December 18, 2017 in Economics

By Doug Bandow

Doug Bandow

For Washington, the most satisfactory solution to the North
Korea Problem would be Supreme Leader Kim Jong-un’s surrender.
Complete and abject. Abandon nuclear weapons, close labor camps,
hold elections, invite South Koreans to take over, and recognize
President Donald Trump’s international leadership.

Maybe that will happen. It would be great if it did. We can
dream — but it wouldn’t be wise to count on that outcome.

Yet that appears to be the Trump administration’s approach to
the Democratic People’s Republic of Korea.

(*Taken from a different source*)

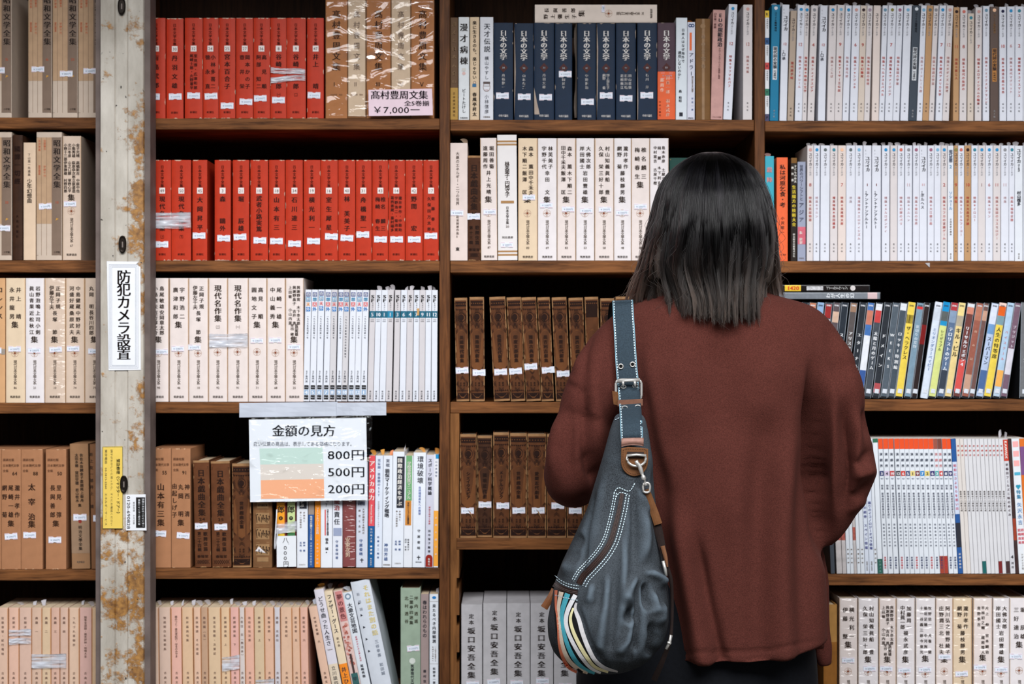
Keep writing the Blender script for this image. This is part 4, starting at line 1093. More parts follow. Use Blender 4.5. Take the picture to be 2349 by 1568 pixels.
b = soft(681, 706, 'white softcover with black title box below the sign', W_, 1060, 0); b.rect(687, 1070, 704, 1167, DK, 1); b.tv('国際政治経済を学ぶ', 693, 1074, 1164, 9.5, OW, bold=.06); b.tv('多極化と', 698, 1173, 1198, 4.5, GREYINK); b.tv('新しい国際秩序', 690, 1173, 1212, 4.5, GREYINK); b.cols(['野林　健', '長尾　悟'], 694, 1242, 1266, 5, 8, BL); b.th('ミネルヴァ', 686, 1295, 15, 4, GREYINK); b.done()
b = soft(706.8, 720.2, 'thin blue softcover with grey head', (44, 86, 150), 1075, 1); b.rect(707, 1075, 720, 1181, mat((150, 136, 128)), 1); b.tv('地球の危機をさぐる日本', b.cx, 1184, 1240, 5.5, OW); b.tv('京都大学学術出版会', b.cx, 1244, 1298, 5, ink((190, 204, 226))); b.done()
b = soft(721.5, 735, 'thin orange softcover with white lettering', (244, 148, 46), 1070, 1); b.tv('ソーシャルワークの実践', b.cx, 1164, 1226, 6, OW); b.tv('ミネルヴァ書房', b.cx, 1236, 1296, 5, OW); b.done()
b = soft(735.8, 762, 'white softcover with a thin red line', (226, 230, 238), 1060, 0); b.tv('る？', 751, 1142, 1164, 10, ink((70, 74, 96))); b.rect(745, 1169, 747.5, 1228, ink((206, 50, 50)), 2); b.tv('日本人とキリスト教の奇妙な関係', 752, 1168, 1228, 5, DK, bold=.08); b.tv('徳永　誠', 750, 1234, 1262, 7, DK, bold=.1); b.disc(749, 1267, 1.5, DK); b.done()
b = soft(762.8, 785.5, 'white softcover with dark red and black title', (222, 226, 236), 1060, 0); b.tv('統治', 773, 1144, 1172, 13, ink((150, 42, 44)), bold=.12); b.tv('責任', 773, 1172, 1205, 14, DK, bold=.04); b.rect(765, 1211, 784, 1229, mat((150, 160, 188)), 2); b.tv('守屋俊晴著', 773, 1238, 1284, 7, BL, bold=.02); b.done()
b = Book(786.3, 816, 'maroon volume in crinkled clear film', (128, 66, 66), top=1062, bot=1300, kind='hardback_book', bulge=1.6, pw=4, depth=.13, coat=1.0); b.tv('安東次男', 798, 1232, 1278, 12, ink((214, 186, 164)), bold=.05); b.done()
b = soft(816.8, 843, 'pale grey softcover with a small black cross mark', (204, 210, 224), 1060, 1); b.tv('論', 829, 1140, 1164, 18, ink((90, 96, 120)), bold=.05); b.cols(['大学が倒産する時代の', '経営と会計'], 829, 1166, 1226, 5.2, 9, GREYINK); b.tv('守屋俊晴', 828, 1236, 1276, 8, BL); b.rect(829, 1281, 831, 1291, DK, 2); b.rect(826, 1284, 834, 1286, DK, 2); b.done()
b = soft(844, 858, 'thin red and blue softcover with three white stars', (28, 92, 150), 1046, 3); b.rect(844, 1046, 858, 1207, mat((222, 84, 92), rough=.4), 1); b.tv('アメリカの力', 851, 1056, 1150, 13, OW, bold=.08); b.text('American Studies', 'r', 851, 1158, 44, 6, OW, 3, 1, .05); b.tv('矢口祐人著', 851, 1211, 1246, 5, OW)
for q in range(3): 
    yy = 1254 + 8 * q; b.poly([(851 + (3.4 if k % 2 == 0 else 1.4) * math.sin(k * math.pi / 5), yy - (3.4 if k % 2 == 0 else 1.4) * math.cos(k * math.pi / 5)) for k in range(10)], OW, 3)
b.tv('明石書店', 851, 1280, 1298, 4, OW); b.flag(856, 13, mat((196, 140, 64))); b.done()
b = soft(858.7, 876, 'narrow white softcover with pale blue title', (216, 224, 238), 1046, 3); b.tv('児童期・思春期のSST', 867, 1053, 1140, 7, ink((100, 120, 160))); b.tv('学校現場のコラボレーション', 867, 1150, 1210, 4, GREYINK, bold=0); b.tv('佐藤正二編著', 867, 1228, 1284, 5, BL); b.flag(874, 13, mat((196, 140, 64))); b.done()
b = soft(876.6, 898, 'white softcover with tall black marketing title', (222, 228, 238), 1046, 3); b.tv('実戦', 887, 1053, 1073, 9, ink((110, 116, 134))); b.tv('損保マーケティング戦略', 886, 1076, 1188, 10.5, DK, bold=.12); b.tv('神田芳雄', 885, 1246, 1288, 9, BL); b.th('東洋経済新報社', 879, 1296, 16, 3.6, GREYINK); b.flag(892, 12, mat((206, 130, 90))); b.done()
b = soft(898.7, 925, 'white softcover with long black title box', (224, 230, 240), 1037, 3); b.rect(908, 1048, 926, 1166, DK, 1); b.tv('国際政治経済を学ぶ', 915, 1051, 1162, 11, OW, bold=.07); b.tv('多極化と', 916, 1171, 1196, 4.6, GREYINK); b.tv('新しい国際秩序', 909, 1171, 1210, 4.6, GREYINK); b.cols(['野林　健', '長尾　悟'], 912, 1240, 1264, 5.4, 8.5, BL); b.th('ミネルヴァ', 905, 1293, 15, 4.4, GREYINK); b.flag(922, 18); b.done()
b = soft(925.6, 945.3, 'white softcover with green and orange title bands', (226, 230, 238), 1046, 3); b.rect(929, 1046, 943, 1149, mat((112, 168, 116), rough=.4), 1); b.rect(928, 1149, 942, 1206, mat((204, 136, 62), rough=.4), 1); b.tv('学校事故対策マニュアル', 936, 1060, 1146, 9, OW, bold=.04); b.tv('学校とトラブル危機管理', 935, 1153, 1203, 5, DK); b.cols(['松本美代子', '田中　早苗'], 933, 1236, 1264, 4.6, 6, DK); b.done()
b = soft(946, 974.3, 'broad white softcover with large black four-character title', (226, 232, 242), 1039, 3); b.tv('環境破壊', 962, 1046, 1111, 15, DK, bold=.02); b.tv('自然環境再生への展望', 961, 1116, 1182, 6, ink((90, 120, 196)), bold=.05); b.tv('守屋俊晴', 960, 1212, 1264, 7, DK); b.rect(959, 1275, 961, 1285, DK, 2); b.rect(956, 1278, 964, 1280, DK, 2); b.th('東洋出版', 953, 1290, 14, 3.6, DK); b.flag(970, 12, mat((206, 150, 80))); b.done()
b = soft(975, 993.6, 'pale violet softcover with dark red foot arch', (204, 206, 222), 1044, 3); b.tv('スポーツ科学概論', 984, 1052, 1137, 9.5, DK, bold=.06); b.tv('運動生理学と健康', 984, 1162, 1204, 4.4, ink((206, 90, 96))); b.tv('田中菊子編著', 984, 1214, 1270, 6, DK); b.rect(976, 1281, 992, 1301, mat((150, 40, 30), rough=.4), 1); b.disc(984, 1281, 8, mat((150, 40, 30), rough=.4), 1); b.tv('新教社', 984, 1280, 1298, 5, OW); b.done()
b = soft(994.2, 1005, 'thin white and orange softcover with blue tip', (226, 228, 234), 1043, 1.5); b.rect(994, 1172, 1006, 1299, mat((240, 168, 70), rough=.4), 1); b.rect(998, 1043, 1005, 1053, mat((40, 140, 196), rough=.4), 1); b.tv('心の多様性', b.cx, 1056, 1096, 5, ink((120, 130, 160))); b.tv('人間を語る本', b.cx, 1180, 1280, 4.6, OW); b.flag(1000, 14, mat((226, 160, 80))); b.done()

row(REDB, 'lowest shelf', 1624, 1394, FP, 'pinkish beige paperbacks on the lowest shelf')
KT = [(343, 366, '中世百首歌　下'), (367, 393.5, '物語関白右衛歌集'), (394.3, 418.5, '都のつと・善光寺紀行・はるのみやま'), (419.5, 444.8, '松井基高句集'), (446, 462.8, '民秋物語　その拾遺'), (463.3, 479, '風俗鏡（五）'), (480, 508.3, '修法花散歌・次第記'), (509, 529.6, '新撰朗詠集　上'), (530.2, 550.2, '新撰朗詠集　下'), (550.8, 563.6, '六臣注　古（無注本）'), (564.2, 584.7, '池坊花伝次第'), (585.5, 608.5, '歌舞伎師　上'), (609, 629.8, '歌舞伎師　下'), (631, 645, '酒顛　光武伝'), (646, 671.8, '大嘗会悠紀'), (673.3, 690.8, '歌枕名寄　五'), (691.5, 709.5, '歌枕名寄　六')]
for i, (a, c, t) in enumerate(KT): koten(a, c, t, tilt=-2.5 if i < 15 else -4, color=(200, 196, 202) if i in (13,) else ((206, 196, 192) if i == 9 else ((186, 152, 126) if i == 5 else None)))
band(509, 550, 1504, 1536, 'milky plastic strap around two beige paperbacks midway on the lowest shelf', dy=-6, bulge=.0008)
band(586, 629.5, 1557, 1590, 'milky plastic strap low around a second pair of beige paperbacks', dy=-3, bulge=.0008)
CTX['group'] = 'leaning books on the lowest shelf'
def lean(x0, w, top, look, col, dx, Y=0.0, **k):
    """book leaning toward the post side; x0: left bottom corner on the shelf, dx: how far the top is shifted"""
    return Book(x0, x0 + w, look, col, top=top, tilt=-dx, Y=Y, kind=k.pop('kind', 'paperback_book'), bulge=k.pop('bulge', .9), pw=k.pop('pw', 4), depth=.125, tex=k.pop('tex', .05), **k)
b = lean(750, 19, 1390, 'leaning pinkish beige paperback ending its row', (214, 178, 156), 43); b.tv('中世百首歌　六', b.cx, 1412, 1476, 6, ink((104, 76, 66))); b.tv('古典文庫', b.cx, 1540, 1580, 6, ink((104, 76, 66))); b.flag(b.cx + 2, 12, mat((200, 206, 220))); b.done()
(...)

Kim says a nuclear deterrent is necessary for his nation’s
defense. The president responded by stepping into a corner,
insisting that he will loose the dogs of war before the North
develops the capability to hit the United States.

Of course, it is difficult to determine the actual reach of
Pyongyang’s weapons, allowing the Trump administration to fudge a
bit. However, some officials already stated that they have only
months to act. Moreover, the DPRK routinely claims inflated test
results and regime capabilities. In fact, Pyongyang recently
declared its deterrent to be complete. Unless Kim soon genuflects
toward Washington, it will become obvious to all that Pyongyang has
called Washington’s bluff.

So, if the administration is serious, war seems inevitable.

The Costs of War

Alas, this would be no “cakewalk” à la Iraq. Presumably the
administration would target missile and nuclear sites — but
not all locations are known, some facilities are buried deep
underground and the North relies on mobile launchers. Washington
also could try to kill Kim, but that might merely reinforce other
members’ concerns about regime security, rather than bring forth a
liberal regime that is well disposed toward America.

There is plenty wrong
with U.S. foreign policy. But the single worst approach, which
could lead America into a devastating war in Northeast Asia, might
be that toward North Korea.

Unfortunately, retaliation is highly likely. Pyongyang might
focus on U.S. military facilities, threatening to hit South Korean
and Japanese cities if Washington went another round. Or Kim might
decide an American attack was a prelude to regime change, and go
all in at the start. Although the United States would ultimately
triumph, the course of any war would be unpredictable, and
estimates of potential casualties routinely break a million. If the
North dropped nukes on Seoul and Tokyo — North Korea’s
capabilities remain uncertain — the number of dead and
wounded would rocket upward.

Thus, few analysts believe there is a viable military option.
That claim should be filed with proposals for preventive war
against the Soviet Union and China when they were developing nukes.